Officially, Mme Bruni-Sarkozy will meet the Buddhist spiritual leader as a man of faith, not as as a symbol of Tibetan resistance to Chinese rule. In truth, her role will be more ambiguous and more political, deflecting criticism from her husband, President Nicolas Sarkozy, who announced last week that he would not "provoke" the Chinese government by meeting the Dalai Lama while the Olympic Games were in progress in Beijing.

Although French first ladies are frequently deployed to greet visiting cultural or spiritual dignitaries, the Bruni-Dalai meeting has taken on unusual international, and domestic, political significance. Left-wing opposition leaders in France have accused President Sarkozy of "muddling genres" by using his wife as a political shield in this way, soon after attending the Olympics opening ceremony. The first secretary of the Socialist Party, François Hollande, said: "Nicolas Sarkozy has already won the gold medal for hypocrisy." Elysée officials said that the decision was made at the suggestion of the Dalai Lama himself, who advised Paris that it was "better not to annoy the Chinese during the Olympics".
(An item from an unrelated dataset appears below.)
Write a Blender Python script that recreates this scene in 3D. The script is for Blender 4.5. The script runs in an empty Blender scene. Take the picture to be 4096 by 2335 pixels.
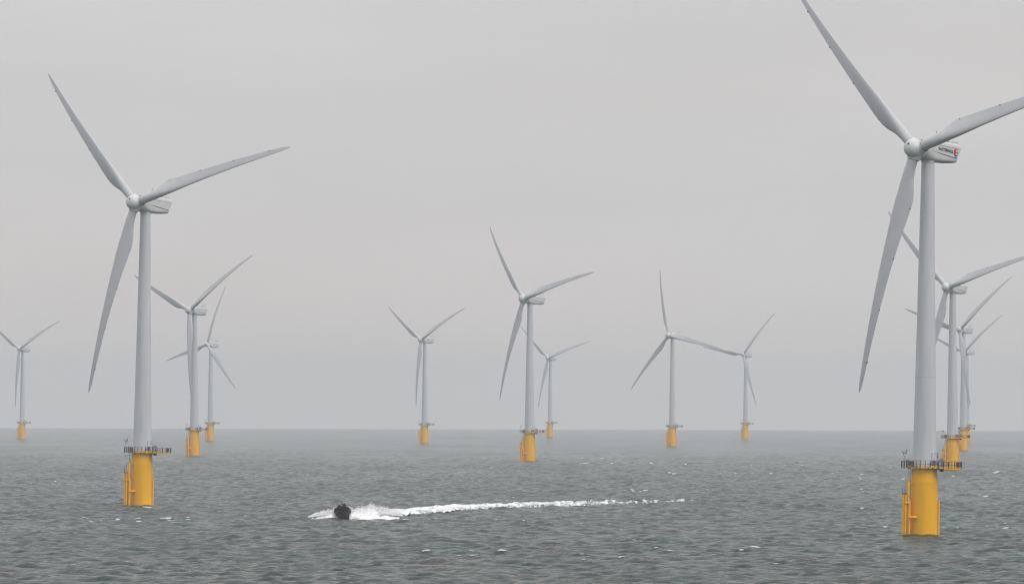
import bpy, bmesh, math, random
import numpy as np
from mathutils import Matrix, Vector
R_ = math.radians
scene = bpy.context.scene
COL = scene.collection
rng = np.random.default_rng(7)
random.seed(7)

# ------------------------------------------------------------------ camera, light, exposure
CAM_H = 21.6                      # eye height above the sea
EARTH = 7.4e6                     # effective earth radius (with refraction): the sea really curves away
PITCH, ROLL = 0.01422, 0.002703
fw = Vector((0, math.cos(PITCH), math.sin(PITCH)))
r0 = Vector((1, 0, 0)); u0 = r0.cross(fw)
ri = r0 * math.cos(ROLL) + u0 * math.sin(ROLL)
up = u0 * math.cos(ROLL) - r0 * math.sin(ROLL)
cam_d = bpy.data.cameras.new('camera'); cam = bpy.data.objects.new('camera', cam_d); COL.objects.link(cam)
M = Matrix((ri, up, -fw)).transposed().to_4x4(); M.translation = (0, 0, CAM_H)
cam.matrix_world = M
cam_d.sensor_width = 36; cam_d.lens = 33000 / 4096 * 36
cam_d.clip_start = 1; cam_d.clip_end = 90000
scene.camera = cam

SUN_EL, SUN_AZ = R_(42), R_(125)  # azimuth measured clockwise from +Y (the view direction)
world = bpy.data.worlds.new('World'); scene.world = world; world.use_nodes = True
nt = world.node_tree; nt.nodes.clear()
def N(nt, t, **k):
    n = nt.nodes.new(t)
    for a, b in k.items():
        if a == 'ins':
            for i, v in b.items(): n.inputs[i].default_value = v
        else: setattr(n, a, b)
    return n
L = lambda nt, a, b: nt.links.new(a, b)
out = N(nt, 'ShaderNodeOutputWorld'); bg = N(nt, 'ShaderNodeBackground'); bg.inputs[1].default_value = 0.1
sky = N(nt, 'ShaderNodeTexSky', sky_type='NISHITA', sun_disc=False, sun_elevation=SUN_EL, sun_rotation=SUN_AZ, dust_density=4.0)
hs = N(nt, 'ShaderNodeHueSaturation', ins={'Saturation': 0.12}); L(nt, sky.outputs[0], hs.inputs['Color'])
tc = N(nt, 'ShaderNodeTexCoord'); sep = N(nt, 'ShaderNodeSeparateXYZ'); L(nt, tc.outputs['Generated'], sep.inputs[0])
ramp = N(nt, 'ShaderNodeValToRGB'); L(nt, sep.outputs['Z'], ramp.inputs[0])     # overcast: brighter overhead
OVC = [(0.0, 7.0, (1.05, 0.975, 0.935)), (0.03, 6.5, (1.008, 0.988, 0.975)), (0.066, 6.8, (1.0, 0.993, 0.988)), (0.35, 8.8, (0.98, 0.985, 1.0)), (1.0, 13.5, (0.96, 0.98, 1.0))]
els = ramp.color_ramp.elements
while len(els) < len(OVC): els.new(0.5)
for e, (p, v, c) in zip(els, OVC): e.position = p; e.color = (c[0] * v / 15, c[1] * v / 15, c[2] * v / 15, 1)
scl = N(nt, 'ShaderNodeVectorMath', operation='SCALE', ins={'Scale': 15.0}); L(nt, ramp.outputs[0], scl.inputs[0])
# soft stretched cloud structure in the overcast
mp = N(nt, 'ShaderNodeMapping'); mp.inputs['Scale'].default_value = (14, 14, 70); L(nt, tc.outputs['Generated'], mp.inputs[0])
nz = N(nt, 'ShaderNodeTexNoise', ins={'Scale': 1.0, 'Detail': 3.0, 'Roughness': 0.45}); L(nt, mp.outputs[0], nz.inputs['Vector'])
cr = N(nt, 'ShaderNodeMapRange', ins={'From Min': 0.3, 'From Max': 0.7, 'To Min': 0.962, 'To Max': 1.038}); L(nt, nz.outputs[0], cr.inputs[0])
nz2 = N(nt, 'ShaderNodeTexNoise', ins={'Scale': 0.7, 'Detail': 2.0}); L(nt, mp.outputs[0], nz2.inputs['Vector'])
tint = N(nt, 'ShaderNodeMix', data_type='RGBA'); L(nt, nz2.outputs[0], tint.inputs[0])
tint.inputs[6].default_value = (0.975, 0.995, 1.02, 1); tint.inputs[7].default_value = (1.03, 1.0, 0.985, 1)
s2 = N(nt, 'ShaderNodeVectorMath', operation='SCALE'); L(nt, scl.outputs[0], s2.inputs[0]); L(nt, cr.outputs[0], s2.inputs['Scale'])
m2 = N(nt, 'ShaderNodeVectorMath', operation='MULTIPLY'); L(nt, s2.outputs[0], m2.inputs[0]); L(nt, tint.outputs[2], m2.inputs[1])
mx = N(nt, 'ShaderNodeMix', data_type='RGBA'); mx.inputs[0].default_value = 0.94
L(nt, hs.outputs[0], mx.inputs[6]); L(nt, m2.outputs[0], mx.inputs[7])
L(nt, mx.outputs[2], bg.inputs[0]); L(nt, bg.outputs[0], out.inputs['Surface'])

sun_d = bpy.data.lights.new('sun', 'SUN'); sun_d.energy = 1.1; sun_d.angle = R_(25); sun_d.color = (1.0, 0.96, 0.9)
sun = bpy.data.objects.new('sun', sun_d); COL.objects.link(sun)
sdir = Vector((math.sin(SUN_AZ) * math.cos(SUN_EL), math.cos(SUN_AZ) * math.cos(SUN_EL), math.sin(SUN_EL)))
sun.rotation_euler = sdir.to_track_quat('Z', 'Y').to_euler()

scene.view_settings.view_transform = 'Standard'; scene.view_settings.look = 'None'
scene.view_settings.exposure = 0.0; scene.view_settings.gamma = 1.0
scene.render.engine = 'CYCLES'
cy = scene.cycles
DENOISE = True
cy.use_denoising = DENOISE; cy.filter_width = 1.15
cy.max_bounces = 6; cy.volume_bounces = 1; cy.transparent_max_bounces = 8
cy.sample_clamp_indirect = 6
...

The French media have, almost universally, interpreted the deployment of the First Lady to greet the Tibetan leader as a clumsy attempt to combine realpolitik and principle. The centre-left newspaper Libération said: "To human rights activists [the President] is saying 'Carla'. To the Chinese, he is saying: "here I come'."

The meeting may, however, also point to an expanding role for Mme Bruni-Sarkozy on human rights issues. Questions are being asked in France about her influence behind the scenes in a controversy over the proposed extradition to Italy of a convicted Italian leftist terrorist, Marina Petrella, who has lived in France for 15 years.

Mme Bruni-Sarkozy has said that she would like to use her role as First Lady to advance humanitarian causes. Since her marriage, she has, in fact, been relatively inactive as First Lady. In recent weeks, however, there have been signs that Mme Bruni-Sarkozy, who claimed to be a "gut left-winger", may be beginning to influence her radical-conservative husband on human rights questions.